A good slogan, whether it’s comical or serious, catches your attention. Slogans satisfy our innate desire for simplicity and pith. Sometimes they even rhyme, which implants them deeply into our minds—rhyme and music being powerful aids to memory. (Remember the rhyme “Thirty days hath September, / April, June, and November”? How could you forget it?)

I recently came across a slogan that plays on current debates about higher education. It goes like this:

To be a lifelong learner
You must be a lifelong earner.

It’s memorable. It’s pithy. It even rhymes. It encapsulates beliefs that seems to be widely shared about the purpose and cost of college education.

But it also demonstrates the most serious drawback of slogans: They can substitute for thinking. If you adopt one that sums up your opinion, you have a ready-made talking point. And if no one challenges it, you can easily come to trust it—even to make it a crucial element of the way you live your life.

Socrates repeatedly shows just how much complexity hides behind the apparent simplicity of a slogan. Take, for example, his conversation with the priest called Euthyphro (which means “right-minded” or “sincere” or even, taken ironically, “self-righteous” in Greek) in Plato’s dialogue of the same name.

On the way to his trial, Socrates meets Euthyphro on the courthouse steps. Euthyphro is about to prosecute his own father, an act that many people would consider impious. But not Euthyphro. He’s an expert in piety. He knows what’s right and what’s wrong. His father is in the wrong, and that’s all there is to it.
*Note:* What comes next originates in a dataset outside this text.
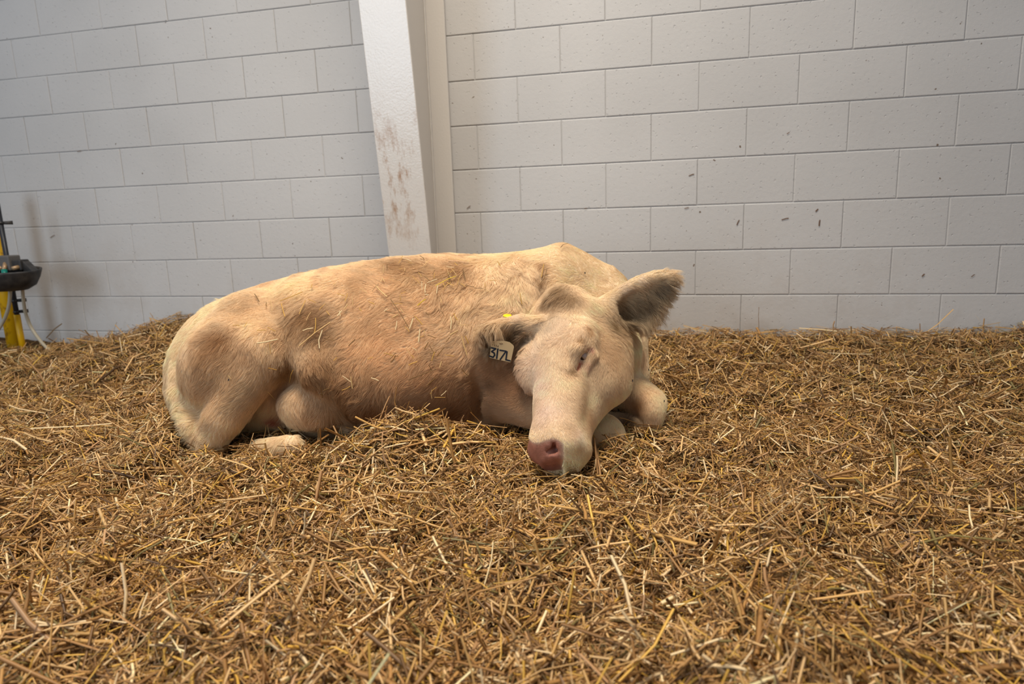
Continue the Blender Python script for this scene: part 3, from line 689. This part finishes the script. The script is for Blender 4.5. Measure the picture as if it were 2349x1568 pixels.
# the heap itself
gx = np.concatenate([np.linspace(-4.6, -2.9, 20, endpoint=False), np.linspace(-2.9, 2.6, 190), np.linspace(2.65, 4.1, 16)]); gy = np.concatenate([np.linspace(-4.6, -3.0, 14, endpoint=False), np.linspace(-3.0, -.001, 120)])
GX, GY = np.meshgrid(gx, gy, indexing='ij'); GZ = H(GX, GY)-.024
nV = len(gy); V = np.stack([GX.ravel(), GY.ravel(), GZ.ravel()], 1)
F = [(i*nV+j, (i+1)*nV+j, (i+1)*nV+j+1, i*nV+j+1) for i in range(len(gx)-1) for j in range(nV-1)]
bed = mesh('straw_bedding', V, F, CHAFF.m, smooth=True)
tag(bed, 'thick layer of loose golden straw covering the floor of the pen', 'straw bedding', kind='stuff')
def surf_frames(x, y):
    e = .02; z = H(x, y); nx = -(H(x+e, y)-H(x-e, y))/(2*e); ny = -(H(x, y+e)-H(x, y-e))/(2*e)
    n_ = np.stack([nx, ny, np.ones_like(nx)], 1); return z, n_/np.linalg.norm(n_, axis=1)[:, None]
def make_straws(c, d, n_, L, W, bend, kind):
    """centre, direction, normal, length, width, sideways bend -> vertices (N,k,3), face pattern"""
    s_ = np.cross(n_, d); s_ /= np.linalg.norm(s_, axis=1)[:, None]+1e-9; u2 = np.cross(d, s_)
    rows = []
    bs, bu, kink = bend
    for t in (-.5, kink, .5):
        k = 1-abs(t-0)*2 if not np.isscalar(t) else (0 if abs(t) == .5 else 1)
        tt = t if np.isscalar(t) else t
        p = c + d*(L*tt)[:, None] + s_*(bs*L*k)[:, None] + u2*(bu*L*k)[:, None]
        w = W*(1 if not np.isscalar(t) else .8)
        if kind == 'v': offs = ((-.5, -.10), (0, .14), (.5, -.10))
        else: offs = ((-.5, 0), (0, .17), (.5, 0), (0, -.17))
        for a_, b_ in offs: rows.append(p+s_*(W*a_)[:, None]+u2*(W*b_)[:, None])
    k = 3 if kind == 'v' else 4
    fp = []
    for i in range(2):
        for a_ in range(2 if kind == 'v' else 4): fp.append((i*k+a_, i*k+(a_+1) % k, (i+1)*k+(a_+1) % k, (i+1)*k+a_))
    return np.stack(rows, 1), np.array(fp)
def straw_object(name, parts, parent):
    Vs, Fs, Cs, off = [], [], [], 0
    for Vv, fp, col in parts:
        n, k = Vv.shape[:2]; Vs.append(Vv.reshape(-1, 3)); Fs.append((fp[None]+(np.arange(n)*k)[:, None, None]).reshape(-1, 4)+off)
        Cs.append(np.repeat(col, k, 0)); off += n*k
    Vs, Fs, Cs = np.concatenate(Vs), np.concatenate(Fs), np.concatenate(Cs)
    m = bpy.data.meshes.new(name); m.vertices.add(len(Vs)); m.vertices.foreach_set('co', Vs.astype(np.float32).ravel())
    m.loops.add(Fs.size); m.loops.foreach_set('vertex_index', Fs.astype(np.int32).ravel())
    m.polygons.add(len(Fs)); m.polygons.foreach_set('loop_start', (np.arange(len(Fs))*4).astype(np.int32)); m.polygons.foreach_set('loop_total', np.full(len(Fs), 4, np.int32))
    a_ = m.attributes.new('tint', 'FLOAT_COLOR', 'POINT'); a_.data.foreach_set('color', np.concatenate([np.clip(Cs, 0, 1), np.ones((len(Cs), 1))], 1).astype(np.float32).ravel())
    m.materials.append(STRAW.m); m.update(calc_edges=True); m.shade_smooth()
    o = link(bpy.data.objects.new(name, m), parent); return o
def scatter(N, Lr, Wr, up=.12, stick=.05, zlo=-.010, zhi=.010, kind='v', near=0.):
    n0 = int(N*1.45); Y = np.sqrt(rng.uniform(.62**2, 3.75**2, n0))
    if near: Y = rng.uniform(.62, 1., n0)**1*0+(.62+(3.75-.62)*rng.random(n0)**(1+near))
    X = rng.uniform(-1, 1, n0)*(.80*Y+.5)
    P = h2w(np.stack([X, Y, np.zeros(n0)], 1)); x, y = P[:, 0], P[:, 1]
    ok = (y < -.012) & (x < 4.0) & (x > -4.5); x, y = x[ok], y[ok]
    z, n_ = surf_frames(x, y); n = len(x)
    L = np.clip(rng.lognormal(math.log(Lr), .45, n), Lr*.35, Lr*3.2); W = np.clip(rng.normal(Wr, Wr*.3, n), Wr*.4, Wr*1.9)
    az = rng.uniform(0, 6.283, n); el = rng.normal(0, up, n); st = rng.random(n) < stick; el[st] = rng.uniform(.3, 1.1, st.sum())
    el *= np.where(y > -.06, .5, 1)
    d = np.stack([np.cos(az)*np.cos(el), np.sin(az)*np.cos(el), np.sin(el)], 1)
    d = d - n_*((d*n_).sum(1)-np.sin(el))[:, None]; d /= np.linalg.norm(d, axis=1)[:, None]
    c = np.stack([x, y, z+rng.uniform(zlo, zhi, n)+np.abs(np.sin(el))*L*.35], 1)
    # keep out of the wall
    over = np.maximum(np.abs(d[:, 1])*L*.55+c[:, 1]+.006, 0); c[:, 1] -= over
    roll = rng.normal(0, .5, n); nn_ = n_+np.cross(d, n_)*roll[:, None]; nn_ /= np.linalg.norm(nn_, axis=1)[:, None]
    ends = [c, c+d*(L*.5)[:, None], c-d*(L*.5)[:, None]]
    bad = in_cow(ends[0]) | in_cow(ends[1]) | in_cow(ends[2]); k = ~bad
    c, d, nn_, L, W = c[k][:N], d[k][:N], nn_[k][:N], L[k][:N], W[k][:N]; n = len(c)
    col = PAL[rng.choice(len(PAL), n, p=PW)]*rng.normal(1, .12, n)[:, None]
    depth = (c[:, 2]-H(c[:, 0], c[:, 1])-zlo)/(zhi-zlo)
    kink = rng.uniform(-.25, .25, n)
    hard = rng.random(n) < .12
    bend = (rng.normal(0, .04, n)+hard*rng.normal(0, .14, n), rng.normal(.01, .025, n)+hard*rng.normal(0, .06, n), kink)
    Vv, fp = make_straws(c, d, nn_, L, W, bend, kind); return Vv, fp, col, W*L/np.maximum(w2h(c)[:, 1], .5)**2
A1 = scatter(100000, .033, .0025, kind='v', near=.55, up=.32, zlo=-.022, zhi=.008)
A2 = scatter(32000, .052, .0042, kind='q', up=.22, near=.4, zlo=-.006, zhi=.012)
A3 = scatter(100000, .014, .0017, kind='v', near=.5, zlo=-.018, zhi=.006, stick=.1, up=.3)
A4 = scatter(2200, .080, .0062, kind='q', near=.3, zlo=.006, zhi=.018, stick=.12)
# the 290 straws that show largest are pieces of their own
big = np.argsort(-A4[3]); top, rest = big[:285], big[285:]
straw_object('loose_straw', [A1[:3], A2[:3], A3[:3], (A4[0][rest], A4[1], A4[2][rest])], bed)['kind'] = 'stuff'
for i in top: straw_object('straw', [(A4[0][i:i+1]-0, A4[1], np.clip(A4[2][i:i+1]*1.12, 0, 1))], bed)

# ---------------------------------------------------------------- straw caught in the coat
def normal_at(p):
    g_ = grad(p[None], prims)[0]; return unit(g_)
LINES = [((692, 795), (763, 741), 'longest pale straw lying aslant on the middle of the flank', 'p'), ((589, 791), (636, 782), 'bent whitish straw lying level on the thigh', 'w'), ((735, 803), (742, 760), 'upright pale straw on the dark flank patch', 'w'),
 ((649, 696), (701, 675), 'thin golden straw near the hip, topmost of the flank straws', 'g'), ((961, 787), (964, 757), 'short white straw standing upright at mid ribs', 'w'), ((941, 757), (949, 733), None, 'w'), ((1034, 756), (1034, 728), 'white upright straw just behind the shoulder', 'w'),
 ((952, 728), (970, 748), None, 'g'), ((673, 875), (682, 845), 'yellow straw standing in the flank hollow above the belly', 'g'), ((808, 862), (812, 890), None, 'p'), ((1028, 602), (1080, 608), 'long yellow straw lying level along the top of the back', 'g'),
 ((1000, 662), (1046, 640), 'bright yellow crossed straw high on the ribs', 'y'), ((866, 662), (890, 686), None, 'p'), ((959, 705), (978, 690), 'greenish yellow leaf scrap at mid ribs', 'y'), ((1058, 772), (1070, 815), 'thin drooping straw beside the ear tag', 'p'), ((1032, 771), (1050, 760), None, 'p'),
 ((990, 828), (997, 808), None, 'g'), ((1008, 843), (1012, 829), None, 'p'), ((938, 838), (958, 830), None, 'g'), ((723, 769), (726, 733), None, 'g'), ((902, 732), (916, 724), None, 'p'), ((778, 728), (788, 716), None, 'w'), ((793, 713), (801, 702), None, 'p'),
 ((1246, 612), (1240, 642), 'straw caught upright in the crease behind the withers', 'g'), ((1232, 662), (1252, 622), None, 'b'), ((1283, 577), (1300, 567), 'dark thin straw lying on the withers', 'b'), ((690, 726), (704, 695), None, 'g'), ((652, 700), (660, 730), None, 'g'), ((612, 757), (630, 766), None, 'g'), ((590, 764), (612, 763), None, 'g'),
 ((1068, 660), (1088, 664), None, 'b'), ((1088, 666), (1108, 667), None, 'b'), ((898, 690), (940, 756), None, 'b'), ((935, 870), (1000, 845), None, 'b')]
KC = dict(p=(214, 176, 118), w=(232, 208, 160), g=(200, 154, 74), y=(206, 172, 30), b=(128, 94, 48))
GR = 'straws caught in the cow coat'
def coat_straw(a_, b_, label, colr, w=.0028, lift=.006, word='small'):
    pa, pb = surf(*a_), surf(*b_)
    if pa is None or pb is None or abs(pa[1]-pb[1]) > .12: return
    n_ = unit(normal_at(pa)+normal_at(pb)); m_ = (pa+pb)/2; L = np.linalg.norm(pb-pa)
    pm = surf((a_[0]+b_[0])/2, (a_[1]+b_[1])/2); up = max(0, ((pm if pm is not None else m_)-m_)@n_)
    c = m_+n_*(lift+up)
    Vv, fp = make_straws(h2w(c)[None], (unit(pb-pa)@HM)[None], (n_@HM)[None], np.array([L]), np.array([w]), (np.array([rng.normal(0, .05)]), np.array([0.02]), np.array([rng.uniform(-.2, .2)])), 'q')
    o = straw_object('straw_piece', [(Vv, fp, np.array([lin(*colr)*rng.normal(1, .08)]))], None)
    if label: tag(o, label, 'straw')
    else: 
        x_, y_ = (a_[0]+b_[0])/2, (a_[1]+b_[1])/2
        zn = 'top of the back' if y_ < 662 and x_ > 760 else 'hip' if y_ < 712 and x_ < 780 else 'shoulder' if x_ > 1085 else 'thigh' if x_ < 640 else 'flank below the hip' if x_ < 800 else 'belly' if y_ > 825 else 'ribs behind the shoulder' if x_ > 960 else 'middle of the ribs'
        tag(o, word+' straw caught in the hair on the '+zn, 'straw', GR+', '+zn)
CW = dict(p='pale', w='whitish', g='golden', y='yellow', b='dark thin')
for a_, b_, lb, k in LINES: coat_straw(a_, b_, lb, KC[k], .0036 if k in 'pw' else .0022 if k == 'b' else .0030, .013, 'longer '+CW[k])
zones = [((640, 560), (600, 700), 8), ((700, 850), (620, 700), 10), ((860, 1070), (595, 660), 40), ((880, 1070), (640, 820), 36), ((700, 860), (700, 900), 20), ((1100, 1200), (600, 680), 5), ((960, 1060), (830, 930), 8), ((480, 640), (720, 900), 6)]
for (x0, x1), (y0, y1), n in zones:
    for _ in range(n):
        x, y = rng.uniform(min(x0, x1), max(x0, x1)), rng.uniform(y0, y1); L = rng.uniform(7, 26); t = rng.uniform(0, 3.14)
        coat_straw((x, y), (x+L*math.cos(t), y+L*math.sin(t)), None, KC[kk := str(rng.choice(list('pggbbw')))], rng.uniform(.0014, .0028), .013, 'short '+CW[kk])
st = lambda P, w, c, lb, g=None: tag(straw_object('straw_stalk', [make_straws(((P[0]+P[1])/2)[None], unit(P[1]-P[0])[None], np.array([[.2, -.9, .3]]), np.array([np.linalg.norm(P[1]-P[0])]), np.array([w]), (np.array([.04]), np.array([.03]), np.array([.1])), 'q')+(np.array([lin(*c)]),)], None), lb, 'straw', g)
st((wp(1741, 752, -.05), wp(1741, 704, -.05)), .002, (150, 112, 66), 'lone thin stalk standing upright against the wall right of the cow')
st((wp(106, 775, -.15), wp(142, 742, -.14)), .006, (150, 118, 70), 'short thick stalk leaning in the straw beside the drain hose')
st((wp(260, 772, -.06), wp(268, 738, -.05)), .002, (160, 124, 76), 'bent stalk rising at the wall left of the cow')
st((h2w(surf(680, 985)-np.array([0, .05, -.012])), h2w(surf(772, 984)-np.array([0, .05, -.012]))), .005, (228, 200, 140), 'long pale straw lying level below the belly of the cow')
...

Socrates says he could use that knowledge since he himself is about to tried for impiety. With it, he could show the judges that the charges against him are false. Would Euthyphro be so kind as to teach Socrates what is pious, so he could use it at his own trial? Of course, Euthyphro is only too happy to deliver his wisdom: “Well, I would say that is pious which all the gods love, and the opposite, which all the gods hate, is impious.”

I don’t need to tell you what happens next. Socrates, as usual, asks a pointed question, “Is the pious loved by the gods because it is pious, or is it pious because it is loved by the gods?” And then Euthyphro is drawn into a logical argument that ends with him admitting the insufficiency of his original statement. He tries several other formulations, but they too turn out to be faulty. When it is pretty clear that Euthyphro, the piety expert, doesn’t know what he means by piety, he makes an excuse and rushes away.

Why did this happen? Because Euthyphro had a slogan that he mistook for knowledge—so much so that he ran his life by that slogan, judged others according to it, and regarded himself as superior because of it.

Now let’s return to the slogan at hand—“To be a lifelong learner, you must be a lifelong earner.” It doesn’t take a Socrates to see that this slogan undercuts the very position it ostensibly champions. It wants to say that earning has priority over learning, while at the same time indicating that the point of going to college is to learn enough to be employable. But doesn’t that mean that learning has priority over earning? And if you want to express that pithily, all you need to do is reverse the rhyming words:

To be a lifelong earner
You must be a lifelong learner.

This slogan has a great advantage over the original one: In addition to being pithy and memorable, it’s also true. If you don’t learn, you won’t have much to offer an employer, and you won’t be able to earn. And if you don’t keep learning even while earning, you won’t be able to keep up with the pace of change and evolution in your chosen career. Being a lifelong learner—from before you get your first job until after you’ve had your last—will ensure that you’re always ready to adapt, and, more important, ready to innovate.

Have you run into any slogans, catchphrases, or talking points about education that seem dead wrong to you? How do you respond to them?